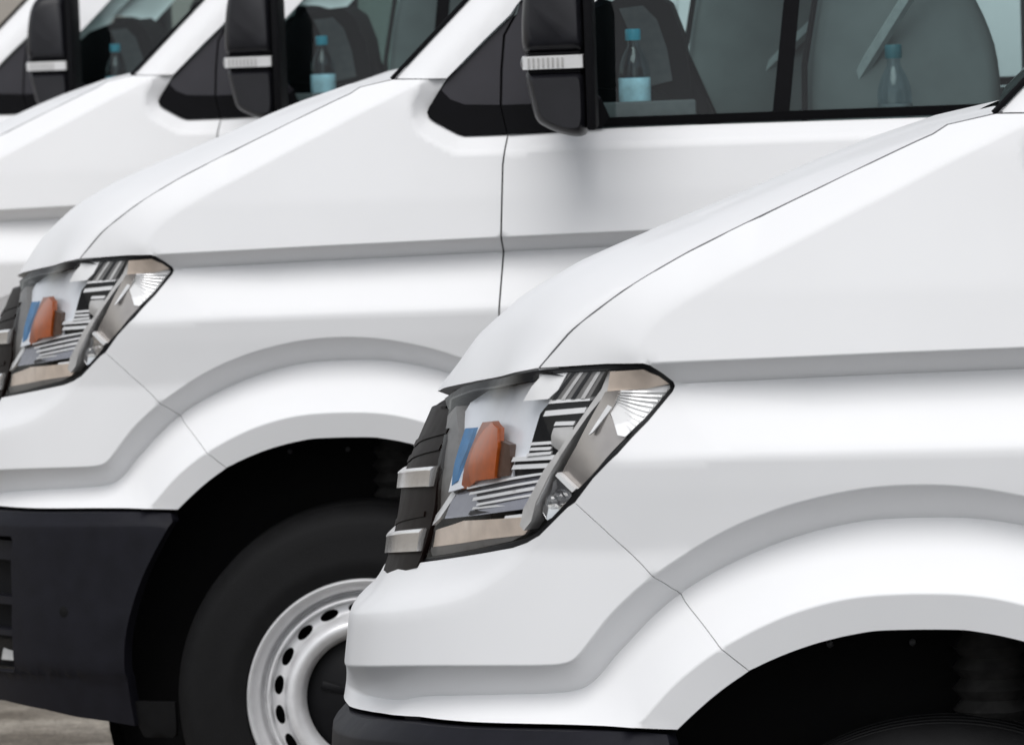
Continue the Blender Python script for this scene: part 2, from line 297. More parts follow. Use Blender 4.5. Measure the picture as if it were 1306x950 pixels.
XCZ=np.array([(0,.892),(.4,.892),(.535,.893),(.594,.891),(.641,.887),(.71,.878),(.756,.872),(.783,.868),(.796,.856),(.815,.833),(.847,.814),(.863,.811),(.881,.807),(.909,.798),(.957,.791),(.988,.782),(1.06,.747),(1.097,.731),(1.15,.70),(1.3,.66),(2.6,.66)])
ZK=np.array([(.25,.783),(.52,.810),(.636,.822),(.74,.838),(.796,.851),(.837,.869),(.87,.885),(.896,.902),(.924,.925),(.945,.945),(.98,.975),(1.02,1.04),(1.05,1.10),(1.075,1.165),(1.09,1.215),(1.2,1.279),(1.388,1.353),(1.6,1.45),(2.0,1.62)])
for _ in range(2):
    _q=np.empty((2*len(XCZ)-2,2));_q[0::2]=.75*XCZ[:-1]+.25*XCZ[1:];_q[1::2]=.25*XCZ[:-1]+.75*XCZ[1:];XCZ=np.vstack([XCZ[:1],_q,XCZ[-1:]])
for _ in range(3):
    _q=np.empty((2*len(ZK)-2,2));_q[0::2]=.75*ZK[:-1]+.25*ZK[1:];_q[1::2]=.25*ZK[:-1]+.75*ZK[1:];ZK=np.vstack([ZK[:1],_q,ZK[-1:]])
TUM=np.array([(0,.0),(1.0,0),(1.25,-.012),(1.42,-.03),(1.7,-.075),(2.5,-.2)])
def base(s,z):
    s=np.asarray(s,float);z=np.asarray(z,float)
    dx=np.interp(s,SL,PL[:,0]);y=np.interp(s,SL,PL[:,1])
    bl=np.clip(1-(s-.5)/1.0,0,1);bl=bl*bl*(3-2*bl)
    ze=z-np.interp(s,ZK[:,0],ZK[:,1])+.783
    xv=np.interp(ze,XCZ[:,0],XCZ[:,1]);low=np.where(ze>.7,np.maximum(xv,.868),xv)
    b2=np.clip(1-(s-.6)/.42,0,1);b2=b2*b2*(3-2*b2)
    x=XC+dx+(low-XC)*bl+(xv-low)*b2
    y=y+np.interp(z,TUM[:,0],TUM[:,1])*(1-bl)
    return np.stack([x,y,z],-1)

def catm_tangent():
    t = np.gradient(PL, SL, axis=0); t /= np.linalg.norm(t, axis=1)[:, None]; return t
TG = catm_tangent()
ROLLX = np.array([(.18, -.06), (.28, -.02), (.40, 0), (3, 0)])
def skin(s, z, off=0.):
    s = np.asarray(s, float); z = np.asarray(z, float)
    P = base(s, z)
    dx = np.interp(z, ROLLX[:, 0], ROLLX[:, 1])
    tx = np.interp(s, SL, TG[:, 0]); ty = np.interp(s, SL, TG[:, 1]); l = np.hypot(tx, ty)
    n = np.stack([ty / l, -tx / l, np.zeros_like(tx)], -1)
    return P + n * (np.asarray(off) + dx)[..., None]
def s_of_x(x):
    return float(np.interp(-x, -PL[:, 0][::1] - XC, SL))
def seg_dist(P, L):
    """unsigned distance of points to a polyline"""
    P = np.asarray(P, float); L = np.asarray(L, float); d = np.full(len(P), 1e9)
    for a, b in zip(L[:-1], L[1:]):
        ab = b - a; t = np.clip(((P - a) @ ab) / max(ab @ ab, 1e-12), 0, 1)
        d = np.minimum(d, np.linalg.norm(P - a - t[:, None] * ab, axis=1))
    return d
def inside(P, G):
    P = np.asarray(P, float); G = np.asarray(G, float); r = np.zeros(len(P), bool)
    x, y = P[:, 0], P[:, 1]
    for (x1, y1), (x2, y2) in zip(G, np.roll(G, -1, 0)):
        c = (y1 > y) != (y2 > y)
        with np.errstate(divide='ignore', invalid='ignore'):
            r ^= c & (x < (x2 - x1) * (y - y1) / (y2 - y1) + x1)
    return r
def smooth_line(L, step=.008, it=2, keep=True):
    """Chaikin then even resampling"""
    L = np.asarray(L, float)
    for _ in range(it):
        q = np.empty((2 * len(L) - 2, 2)); q[0::2] = .75 * L[:-1] + .25 * L[1:]; q[1::2] = .25 * L[:-1] + .75 * L[1:]
        L = np.vstack([L[:1], q, L[-1:]])
    return resample(L, step)
def resample(L, step):
    L = np.asarray(L, float)
    d = np.r_[0, np.cumsum(np.linalg.norm(np.diff(L, axis=0), axis=1))]; n = max(int(round(d[-1] / step)), 1); t = np.linspace(0, d[-1], n + 1)
    return np.stack([np.interp(t, d, L[:, i]) for i in range(L.shape[1])], 1)
def line_normal(L):
    t = np.gradient(L, axis=0); t /= np.linalg.norm(t, axis=1)[:, None] + 1e-12
    return np.stack([-t[:, 1], t[:, 0]], 1)

# wheel-arch lines: front half traced, rear half its mirror image about the wheel
def mirr(L, zmin):
    out = []
    for s, z in L:
        x = float(base(np.array([s]), np.array([z]))[0, 0])
        if z > zmin and x > .03: out.append((1.428 + x, z))
    return out[::-1]
def half(L): return [p for p in L if p[0] < 1.452]
LE_F = half(D['Le']); LF_F = half(D['Lf']); LI_F = half(D['Li']); LO_F = half(D['Lo'])
LB = [tuple(p) for p in smooth_line(D['lb_rear'][1:], .02, 3)]
LE_R = mirr(D['Le'], .68) + [(1.818, .62), (1.85, .55), (1.875, .47), (1.89, .40), (1.892, .3)]
LE = smooth_line(LE_F + LE_R, .008)
LF = smooth_line([(0, .615), (.45, .63), (.8, .655), (.98, .662), (1.045, .672)] + LF_F + mirr(D['Lf'], .69) + [(1.88, .60), (1.915, .5), (1.93, .3)], .008)
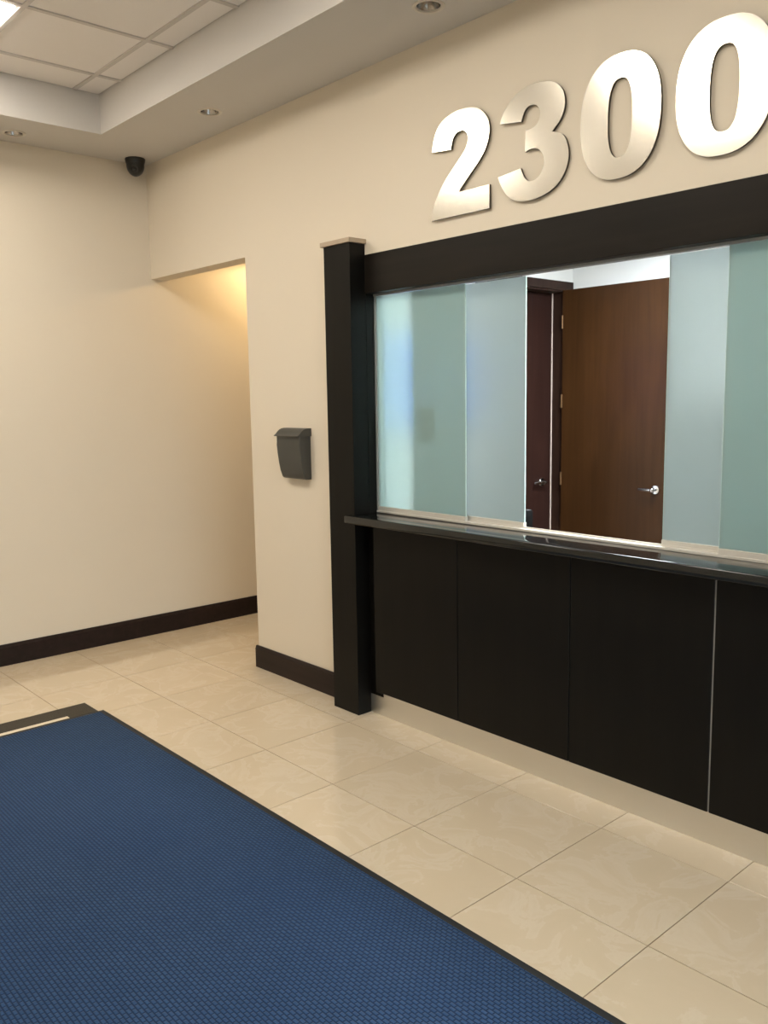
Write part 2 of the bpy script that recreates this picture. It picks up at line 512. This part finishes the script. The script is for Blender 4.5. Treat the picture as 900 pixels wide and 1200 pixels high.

———

(SET TASK) Give the data above again in full and unchanged, skipping the pictures.

(REPLY)
Continue the Blender Python script for this scene: part 2, from line 297. More parts follow. Use Blender 4.5. Measure the picture as if it were 1306x950 pixels.
XCZ=np.array([(0,.892),(.4,.892),(.535,.893),(.594,.891),(.641,.887),(.71,.878),(.756,.872),(.783,.868),(.796,.856),(.815,.833),(.847,.814),(.863,.811),(.881,.807),(.909,.798),(.957,.791),(.988,.782),(1.06,.747),(1.097,.731),(1.15,.70),(1.3,.66),(2.6,.66)])
ZK=np.array([(.25,.783),(.52,.810),(.636,.822),(.74,.838),(.796,.851),(.837,.869),(.87,.885),(.896,.902),(.924,.925),(.945,.945),(.98,.975),(1.02,1.04),(1.05,1.10),(1.075,1.165),(1.09,1.215),(1.2,1.279),(1.388,1.353),(1.6,1.45),(2.0,1.62)])
for _ in range(2):
    _q=np.empty((2*len(XCZ)-2,2));_q[0::2]=.75*XCZ[:-1]+.25*XCZ[1:];_q[1::2]=.25*XCZ[:-1]+.75*XCZ[1:];XCZ=np.vstack([XCZ[:1],_q,XCZ[-1:]])
for _ in range(3):
    _q=np.empty((2*len(ZK)-2,2));_q[0::2]=.75*ZK[:-1]+.25*ZK[1:];_q[1::2]=.25*ZK[:-1]+.75*ZK[1:];ZK=np.vstack([ZK[:1],_q,ZK[-1:]])
TUM=np.array([(0,.0),(1.0,0),(1.25,-.012),(1.42,-.03),(1.7,-.075),(2.5,-.2)])
def base(s,z):
    s=np.asarray(s,float);z=np.asarray(z,float)
    dx=np.interp(s,SL,PL[:,0]);y=np.interp(s,SL,PL[:,1])
    bl=np.clip(1-(s-.5)/1.0,0,1);bl=bl*bl*(3-2*bl)
    ze=z-np.interp(s,ZK[:,0],ZK[:,1])+.783
    xv=np.interp(ze,XCZ[:,0],XCZ[:,1]);low=np.where(ze>.7,np.maximum(xv,.868),xv)
    b2=np.clip(1-(s-.6)/.42,0,1);b2=b2*b2*(3-2*b2)
    x=XC+dx+(low-XC)*bl+(xv-low)*b2
    y=y+np.interp(z,TUM[:,0],TUM[:,1])*(1-bl)
    return np.stack([x,y,z],-1)

def catm_tangent():
    t = np.gradient(PL, SL, axis=0); t /= np.linalg.norm(t, axis=1)[:, None]; return t
TG = catm_tangent()
ROLLX = np.array([(.18, -.06), (.28, -.02), (.40, 0), (3, 0)])
def skin(s, z, off=0.):
    s = np.asarray(s, float); z = np.asarray(z, float)
    P = base(s, z)
    dx = np.interp(z, ROLLX[:, 0], ROLLX[:, 1])
    tx = np.interp(s, SL, TG[:, 0]); ty = np.interp(s, SL, TG[:, 1]); l = np.hypot(tx, ty)
    n = np.stack([ty / l, -tx / l, np.zeros_like(tx)], -1)
    return P + n * (np.asarray(off) + dx)[..., None]
def s_of_x(x):
    return float(np.interp(-x, -PL[:, 0][::1] - XC, SL))
def seg_dist(P, L):
    """unsigned distance of points to a polyline"""
    P = np.asarray(P, float); L = np.asarray(L, float); d = np.full(len(P), 1e9)
    for a, b in zip(L[:-1], L[1:]):
        ab = b - a; t = np.clip(((P - a) @ ab) / max(ab @ ab, 1e-12), 0, 1)
        d = np.minimum(d, np.linalg.norm(P - a - t[:, None] * ab, axis=1))
    return d
def inside(P, G):
    P = np.asarray(P, float); G = np.asarray(G, float); r = np.zeros(len(P), bool)
    x, y = P[:, 0], P[:, 1]
    for (x1, y1), (x2, y2) in zip(G, np.roll(G, -1, 0)):
        c = (y1 > y) != (y2 > y)
        with np.errstate(divide='ignore', invalid='ignore'):
            r ^= c & (x < (x2 - x1) * (y - y1) / (y2 - y1) + x1)
    return r
def smooth_line(L, step=.008, it=2, keep=True):
    """Chaikin then even resampling"""
    L = np.asarray(L, float)
    for _ in range(it):
        q = np.empty((2 * len(L) - 2, 2)); q[0::2] = .75 * L[:-1] + .25 * L[1:]; q[1::2] = .25 * L[:-1] + .75 * L[1:]
        L = np.vstack([L[:1], q, L[-1:]])
    return resample(L, step)
def resample(L, step):
    L = np.asarray(L, float)
    d = np.r_[0, np.cumsum(np.linalg.norm(np.diff(L, axis=0), axis=1))]; n = max(int(round(d[-1] / step)), 1); t = np.linspace(0, d[-1], n + 1)
    return np.stack([np.interp(t, d, L[:, i]) for i in range(L.shape[1])], 1)
def line_normal(L):
    t = np.gradient(L, axis=0); t /= np.linalg.norm(t, axis=1)[:, None] + 1e-12
    return np.stack([-t[:, 1], t[:, 0]], 1)

# wheel-arch lines: front half traced, rear half its mirror image about the wheel
def mirr(L, zmin):
    out = []
    for s, z in L:
        x = float(base(np.array([s]), np.array([z]))[0, 0])
        if z > zmin and x > .03: out.append((1.428 + x, z))
    return out[::-1]
def half(L): return [p for p in L if p[0] < 1.452]
LE_F = half(D['Le']); LF_F = half(D['Lf']); LI_F = half(D['Li']); LO_F = half(D['Lo'])
LB = [tuple(p) for p in smooth_line(D['lb_rear'][1:], .02, 3)]
LE_R = mirr(D['Le'], .68) + [(1.818, .62), (1.85, .55), (1.875, .47), (1.89, .40), (1.892, .3)]
LE = smooth_line(LE_F + LE_R, .008)
LF = smooth_line([(0, .615), (.45, .63), (.8, .655), (.98, .662), (1.045, .672)] + LF_F + mirr(D['Lf'], .69) + [(1.88, .60), (1.915, .5), (1.93, .3)], .008)
Write part 2 of the bpy script that recreates this picture. It picks up at line 512. This part finishes the script. The script is for Blender 4.5. Treat the picture as 900 pixels wide and 1200 pixels high.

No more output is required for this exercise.